Directions: The line containing "part('hinge_board', bm, M_DARK)" marks the end: extract everything from the first line of the data through that line, exactly, with no pictures.
* Start Dataset content *
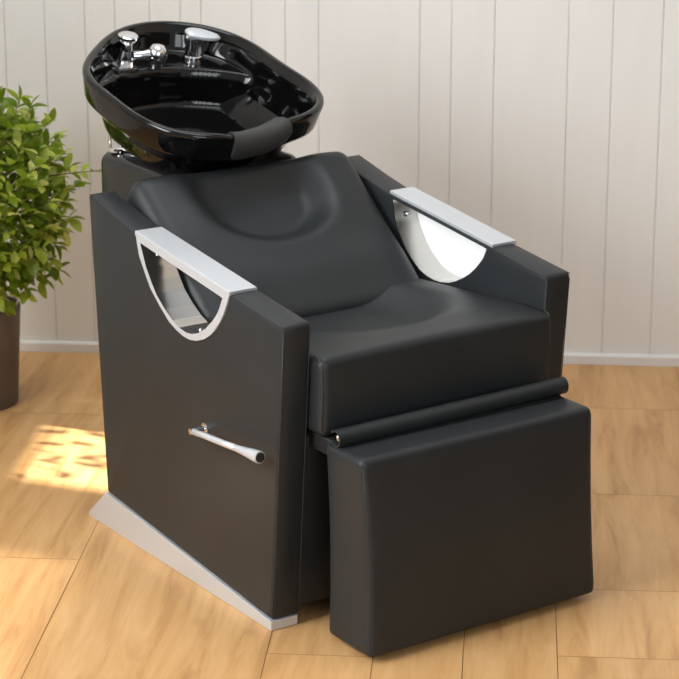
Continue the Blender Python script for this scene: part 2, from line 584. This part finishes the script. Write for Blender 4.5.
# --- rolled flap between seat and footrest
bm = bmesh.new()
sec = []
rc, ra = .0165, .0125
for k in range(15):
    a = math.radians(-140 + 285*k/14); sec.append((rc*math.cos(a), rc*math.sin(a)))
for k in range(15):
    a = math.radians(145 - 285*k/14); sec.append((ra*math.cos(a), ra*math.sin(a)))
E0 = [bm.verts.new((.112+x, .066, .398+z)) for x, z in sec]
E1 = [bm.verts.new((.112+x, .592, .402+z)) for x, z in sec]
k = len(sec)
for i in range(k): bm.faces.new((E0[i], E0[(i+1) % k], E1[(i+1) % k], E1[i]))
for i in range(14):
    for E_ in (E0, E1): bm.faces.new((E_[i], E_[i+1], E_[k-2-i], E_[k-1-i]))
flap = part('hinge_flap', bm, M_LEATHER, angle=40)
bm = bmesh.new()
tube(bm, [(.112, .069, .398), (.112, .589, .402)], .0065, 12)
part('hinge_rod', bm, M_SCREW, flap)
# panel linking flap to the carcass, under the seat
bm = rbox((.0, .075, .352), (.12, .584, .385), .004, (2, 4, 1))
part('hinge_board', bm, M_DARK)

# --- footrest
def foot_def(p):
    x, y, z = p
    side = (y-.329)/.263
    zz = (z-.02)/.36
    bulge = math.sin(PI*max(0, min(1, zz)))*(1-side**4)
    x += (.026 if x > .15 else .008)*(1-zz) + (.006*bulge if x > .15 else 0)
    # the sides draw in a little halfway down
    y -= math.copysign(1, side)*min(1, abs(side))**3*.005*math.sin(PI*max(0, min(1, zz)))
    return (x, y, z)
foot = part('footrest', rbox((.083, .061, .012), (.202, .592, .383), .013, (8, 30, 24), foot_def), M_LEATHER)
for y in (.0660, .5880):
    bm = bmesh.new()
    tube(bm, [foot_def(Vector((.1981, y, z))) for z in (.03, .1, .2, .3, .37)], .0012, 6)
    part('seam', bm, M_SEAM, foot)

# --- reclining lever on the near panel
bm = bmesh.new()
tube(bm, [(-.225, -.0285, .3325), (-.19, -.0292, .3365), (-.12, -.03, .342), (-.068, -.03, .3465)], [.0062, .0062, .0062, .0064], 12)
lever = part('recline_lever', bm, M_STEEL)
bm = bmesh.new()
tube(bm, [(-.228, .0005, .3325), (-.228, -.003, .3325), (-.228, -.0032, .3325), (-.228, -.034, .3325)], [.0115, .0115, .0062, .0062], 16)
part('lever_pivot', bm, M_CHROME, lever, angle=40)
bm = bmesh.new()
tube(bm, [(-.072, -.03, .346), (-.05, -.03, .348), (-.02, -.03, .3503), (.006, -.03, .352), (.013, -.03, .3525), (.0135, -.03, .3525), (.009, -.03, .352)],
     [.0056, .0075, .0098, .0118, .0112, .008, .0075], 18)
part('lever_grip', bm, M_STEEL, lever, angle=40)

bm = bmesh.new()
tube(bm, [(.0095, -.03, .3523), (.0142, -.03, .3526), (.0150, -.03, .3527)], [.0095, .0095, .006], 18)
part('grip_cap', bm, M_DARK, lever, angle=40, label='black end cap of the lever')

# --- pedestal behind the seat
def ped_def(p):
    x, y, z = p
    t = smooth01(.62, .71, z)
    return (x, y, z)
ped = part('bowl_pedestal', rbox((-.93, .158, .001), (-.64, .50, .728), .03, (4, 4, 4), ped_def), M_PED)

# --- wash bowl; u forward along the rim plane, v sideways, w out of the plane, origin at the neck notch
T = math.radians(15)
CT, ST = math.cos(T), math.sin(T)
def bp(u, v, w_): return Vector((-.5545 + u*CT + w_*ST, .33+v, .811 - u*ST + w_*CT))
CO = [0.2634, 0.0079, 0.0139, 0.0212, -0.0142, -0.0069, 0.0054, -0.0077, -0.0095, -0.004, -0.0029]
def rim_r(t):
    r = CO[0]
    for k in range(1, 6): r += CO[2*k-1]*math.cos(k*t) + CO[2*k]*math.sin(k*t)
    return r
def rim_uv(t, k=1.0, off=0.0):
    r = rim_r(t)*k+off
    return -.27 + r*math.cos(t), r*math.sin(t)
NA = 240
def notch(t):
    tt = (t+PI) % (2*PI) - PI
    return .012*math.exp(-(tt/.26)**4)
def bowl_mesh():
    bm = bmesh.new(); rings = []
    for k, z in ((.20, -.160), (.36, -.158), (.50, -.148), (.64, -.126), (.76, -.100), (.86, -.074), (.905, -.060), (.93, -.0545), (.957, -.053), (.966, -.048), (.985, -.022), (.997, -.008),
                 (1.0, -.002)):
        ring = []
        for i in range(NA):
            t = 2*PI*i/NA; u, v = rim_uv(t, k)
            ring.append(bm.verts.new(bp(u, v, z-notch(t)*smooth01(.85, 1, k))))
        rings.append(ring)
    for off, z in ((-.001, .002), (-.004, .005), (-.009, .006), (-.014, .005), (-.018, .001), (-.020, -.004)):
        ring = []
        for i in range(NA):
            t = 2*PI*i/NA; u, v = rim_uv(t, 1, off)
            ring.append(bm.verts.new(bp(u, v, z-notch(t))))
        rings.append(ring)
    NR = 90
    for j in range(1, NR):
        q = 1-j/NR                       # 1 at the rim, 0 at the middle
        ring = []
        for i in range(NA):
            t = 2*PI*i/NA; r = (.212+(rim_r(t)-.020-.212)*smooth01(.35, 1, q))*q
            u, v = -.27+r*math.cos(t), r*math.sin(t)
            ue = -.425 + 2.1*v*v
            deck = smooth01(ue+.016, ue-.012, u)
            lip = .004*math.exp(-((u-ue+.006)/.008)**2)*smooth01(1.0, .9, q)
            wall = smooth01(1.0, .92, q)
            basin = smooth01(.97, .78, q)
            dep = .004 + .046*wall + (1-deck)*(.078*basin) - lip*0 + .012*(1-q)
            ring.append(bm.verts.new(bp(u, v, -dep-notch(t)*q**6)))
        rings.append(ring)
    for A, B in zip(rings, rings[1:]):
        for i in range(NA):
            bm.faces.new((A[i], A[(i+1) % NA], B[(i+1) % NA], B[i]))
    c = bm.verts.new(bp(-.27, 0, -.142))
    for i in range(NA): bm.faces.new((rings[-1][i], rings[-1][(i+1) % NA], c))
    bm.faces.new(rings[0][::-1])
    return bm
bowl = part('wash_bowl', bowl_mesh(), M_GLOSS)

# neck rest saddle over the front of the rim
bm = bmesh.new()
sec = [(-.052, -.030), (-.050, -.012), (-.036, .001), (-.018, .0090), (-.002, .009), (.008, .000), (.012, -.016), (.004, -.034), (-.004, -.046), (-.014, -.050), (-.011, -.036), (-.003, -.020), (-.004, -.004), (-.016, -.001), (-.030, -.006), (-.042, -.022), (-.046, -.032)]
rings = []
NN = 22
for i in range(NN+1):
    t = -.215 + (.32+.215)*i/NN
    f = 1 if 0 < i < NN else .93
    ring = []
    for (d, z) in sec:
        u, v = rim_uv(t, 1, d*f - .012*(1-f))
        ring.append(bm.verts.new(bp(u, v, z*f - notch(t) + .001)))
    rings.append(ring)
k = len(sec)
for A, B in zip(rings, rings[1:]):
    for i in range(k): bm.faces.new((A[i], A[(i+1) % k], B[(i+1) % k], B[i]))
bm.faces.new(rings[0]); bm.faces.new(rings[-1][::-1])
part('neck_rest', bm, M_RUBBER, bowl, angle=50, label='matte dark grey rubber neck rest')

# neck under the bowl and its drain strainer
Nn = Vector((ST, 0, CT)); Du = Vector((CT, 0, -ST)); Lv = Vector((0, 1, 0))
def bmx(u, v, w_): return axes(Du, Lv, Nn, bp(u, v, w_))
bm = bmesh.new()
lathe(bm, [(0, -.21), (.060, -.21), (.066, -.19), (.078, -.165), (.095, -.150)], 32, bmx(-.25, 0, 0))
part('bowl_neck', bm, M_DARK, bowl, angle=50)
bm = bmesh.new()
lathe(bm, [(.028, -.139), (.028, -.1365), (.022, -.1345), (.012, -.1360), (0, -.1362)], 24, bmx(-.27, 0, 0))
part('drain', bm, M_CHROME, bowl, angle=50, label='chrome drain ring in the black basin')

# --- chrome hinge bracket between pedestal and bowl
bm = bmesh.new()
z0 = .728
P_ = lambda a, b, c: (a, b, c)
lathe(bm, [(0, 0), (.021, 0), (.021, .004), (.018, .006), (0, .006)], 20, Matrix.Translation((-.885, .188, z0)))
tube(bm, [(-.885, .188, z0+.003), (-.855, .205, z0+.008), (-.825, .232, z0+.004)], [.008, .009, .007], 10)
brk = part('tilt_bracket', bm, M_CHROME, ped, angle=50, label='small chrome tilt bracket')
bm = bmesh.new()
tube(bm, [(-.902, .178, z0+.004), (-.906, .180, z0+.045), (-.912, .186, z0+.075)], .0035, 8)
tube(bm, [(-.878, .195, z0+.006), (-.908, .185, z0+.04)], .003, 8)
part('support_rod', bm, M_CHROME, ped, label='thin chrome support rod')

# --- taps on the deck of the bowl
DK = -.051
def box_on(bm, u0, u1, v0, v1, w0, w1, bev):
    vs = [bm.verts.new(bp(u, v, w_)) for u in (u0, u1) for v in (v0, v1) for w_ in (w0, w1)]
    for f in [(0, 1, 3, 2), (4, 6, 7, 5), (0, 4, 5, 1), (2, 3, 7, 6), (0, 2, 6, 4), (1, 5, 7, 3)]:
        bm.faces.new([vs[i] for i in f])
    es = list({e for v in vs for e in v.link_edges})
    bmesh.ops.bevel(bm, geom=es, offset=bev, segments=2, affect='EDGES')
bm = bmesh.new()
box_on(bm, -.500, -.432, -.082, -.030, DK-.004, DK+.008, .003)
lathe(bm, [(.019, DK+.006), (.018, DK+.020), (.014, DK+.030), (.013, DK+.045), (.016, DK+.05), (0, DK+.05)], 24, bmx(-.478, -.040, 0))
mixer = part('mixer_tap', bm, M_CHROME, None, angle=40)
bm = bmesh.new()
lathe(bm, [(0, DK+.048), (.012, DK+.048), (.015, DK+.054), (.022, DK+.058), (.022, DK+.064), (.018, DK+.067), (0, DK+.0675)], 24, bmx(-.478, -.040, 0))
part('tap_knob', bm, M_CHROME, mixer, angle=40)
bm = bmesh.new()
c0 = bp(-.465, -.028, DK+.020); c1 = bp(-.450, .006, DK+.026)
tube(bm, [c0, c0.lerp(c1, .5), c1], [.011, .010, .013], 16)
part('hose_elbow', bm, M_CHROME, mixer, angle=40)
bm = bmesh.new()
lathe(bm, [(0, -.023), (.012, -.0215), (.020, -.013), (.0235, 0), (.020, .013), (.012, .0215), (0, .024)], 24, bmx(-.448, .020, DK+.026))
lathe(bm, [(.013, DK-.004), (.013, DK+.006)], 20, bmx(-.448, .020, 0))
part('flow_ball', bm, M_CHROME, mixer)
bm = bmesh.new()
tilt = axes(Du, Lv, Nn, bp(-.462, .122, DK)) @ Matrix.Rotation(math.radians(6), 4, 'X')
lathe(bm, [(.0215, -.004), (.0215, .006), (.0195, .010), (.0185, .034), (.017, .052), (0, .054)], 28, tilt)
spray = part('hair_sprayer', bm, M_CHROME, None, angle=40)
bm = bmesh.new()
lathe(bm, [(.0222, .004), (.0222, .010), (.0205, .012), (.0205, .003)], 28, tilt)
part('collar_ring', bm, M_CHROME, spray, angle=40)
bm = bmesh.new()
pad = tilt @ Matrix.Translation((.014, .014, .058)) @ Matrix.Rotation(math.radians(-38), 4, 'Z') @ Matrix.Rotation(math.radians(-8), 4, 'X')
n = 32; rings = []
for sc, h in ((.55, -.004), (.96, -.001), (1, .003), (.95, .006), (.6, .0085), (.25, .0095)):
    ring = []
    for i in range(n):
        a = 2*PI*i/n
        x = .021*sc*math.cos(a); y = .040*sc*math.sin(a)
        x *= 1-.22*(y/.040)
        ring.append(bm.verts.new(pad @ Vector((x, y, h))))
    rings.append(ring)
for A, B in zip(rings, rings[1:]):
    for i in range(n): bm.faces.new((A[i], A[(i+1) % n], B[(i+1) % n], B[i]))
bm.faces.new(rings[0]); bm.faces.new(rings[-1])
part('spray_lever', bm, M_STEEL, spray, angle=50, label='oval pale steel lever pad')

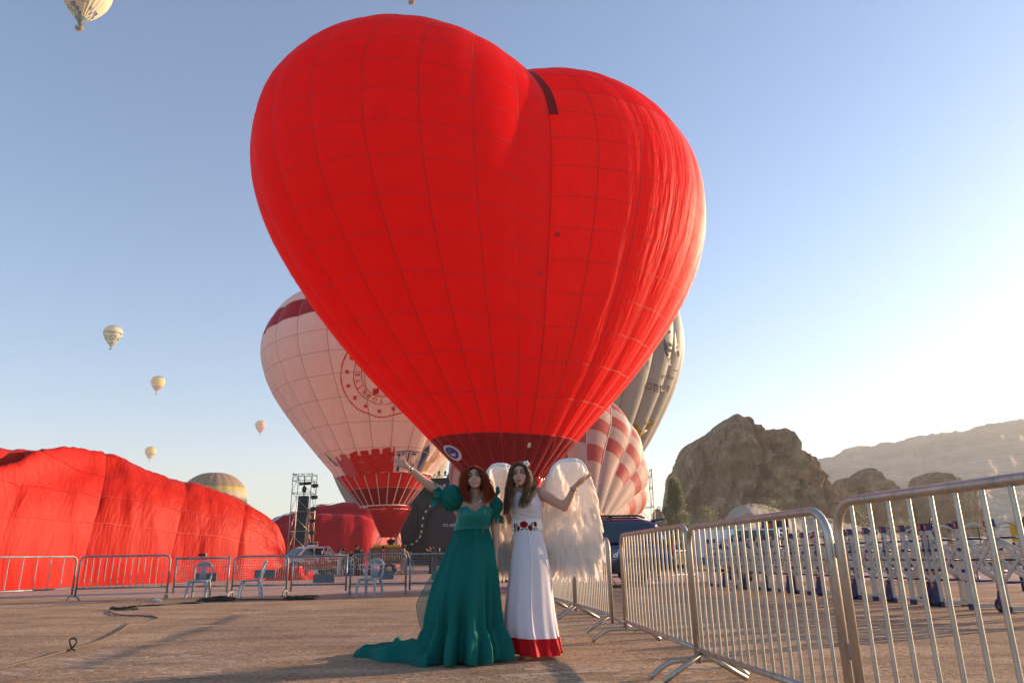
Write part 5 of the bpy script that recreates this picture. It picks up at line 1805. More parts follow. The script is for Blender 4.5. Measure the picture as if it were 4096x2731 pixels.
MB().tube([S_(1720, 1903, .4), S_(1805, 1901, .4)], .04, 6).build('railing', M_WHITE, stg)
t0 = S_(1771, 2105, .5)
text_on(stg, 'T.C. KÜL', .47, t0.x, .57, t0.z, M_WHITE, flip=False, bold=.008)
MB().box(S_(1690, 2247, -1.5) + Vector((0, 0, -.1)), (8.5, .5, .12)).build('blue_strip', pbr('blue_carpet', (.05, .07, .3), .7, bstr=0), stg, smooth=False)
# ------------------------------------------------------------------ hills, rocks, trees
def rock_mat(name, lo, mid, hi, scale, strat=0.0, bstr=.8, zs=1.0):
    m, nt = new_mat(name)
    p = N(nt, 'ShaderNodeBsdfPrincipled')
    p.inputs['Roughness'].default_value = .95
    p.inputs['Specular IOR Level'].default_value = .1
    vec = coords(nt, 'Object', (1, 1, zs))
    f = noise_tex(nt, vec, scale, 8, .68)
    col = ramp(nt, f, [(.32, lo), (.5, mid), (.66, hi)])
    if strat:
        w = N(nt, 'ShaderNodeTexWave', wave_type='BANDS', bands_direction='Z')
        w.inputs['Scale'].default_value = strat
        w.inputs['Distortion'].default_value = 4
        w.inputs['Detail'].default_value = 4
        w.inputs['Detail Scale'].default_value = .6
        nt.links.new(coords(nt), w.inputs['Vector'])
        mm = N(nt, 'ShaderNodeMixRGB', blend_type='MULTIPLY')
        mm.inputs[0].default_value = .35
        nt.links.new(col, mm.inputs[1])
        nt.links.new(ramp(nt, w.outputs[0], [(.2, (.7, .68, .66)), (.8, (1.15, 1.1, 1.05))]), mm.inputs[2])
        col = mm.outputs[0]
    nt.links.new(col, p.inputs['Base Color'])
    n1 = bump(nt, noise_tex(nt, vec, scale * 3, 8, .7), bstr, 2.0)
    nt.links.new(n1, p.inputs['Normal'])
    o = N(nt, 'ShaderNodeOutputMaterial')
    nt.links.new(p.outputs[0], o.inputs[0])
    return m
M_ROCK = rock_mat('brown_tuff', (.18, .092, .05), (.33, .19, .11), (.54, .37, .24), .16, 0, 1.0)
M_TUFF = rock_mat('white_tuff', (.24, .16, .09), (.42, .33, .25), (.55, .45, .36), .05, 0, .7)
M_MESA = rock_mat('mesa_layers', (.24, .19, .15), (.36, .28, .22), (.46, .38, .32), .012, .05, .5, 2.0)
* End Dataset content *
Answer to the problem:
Continue the Blender Python script for this scene: part 2, from line 584. This part finishes the script. Write for Blender 4.5.
# --- rolled flap between seat and footrest
bm = bmesh.new()
sec = []
rc, ra = .0165, .0125
for k in range(15):
    a = math.radians(-140 + 285*k/14); sec.append((rc*math.cos(a), rc*math.sin(a)))
for k in range(15):
    a = math.radians(145 - 285*k/14); sec.append((ra*math.cos(a), ra*math.sin(a)))
E0 = [bm.verts.new((.112+x, .066, .398+z)) for x, z in sec]
E1 = [bm.verts.new((.112+x, .592, .402+z)) for x, z in sec]
k = len(sec)
for i in range(k): bm.faces.new((E0[i], E0[(i+1) % k], E1[(i+1) % k], E1[i]))
for i in range(14):
    for E_ in (E0, E1): bm.faces.new((E_[i], E_[i+1], E_[k-2-i], E_[k-1-i]))
flap = part('hinge_flap', bm, M_LEATHER, angle=40)
bm = bmesh.new()
tube(bm, [(.112, .069, .398), (.112, .589, .402)], .0065, 12)
part('hinge_rod', bm, M_SCREW, flap)
# panel linking flap to the carcass, under the seat
bm = rbox((.0, .075, .352), (.12, .584, .385), .004, (2, 4, 1))
part('hinge_board', bm, M_DARK)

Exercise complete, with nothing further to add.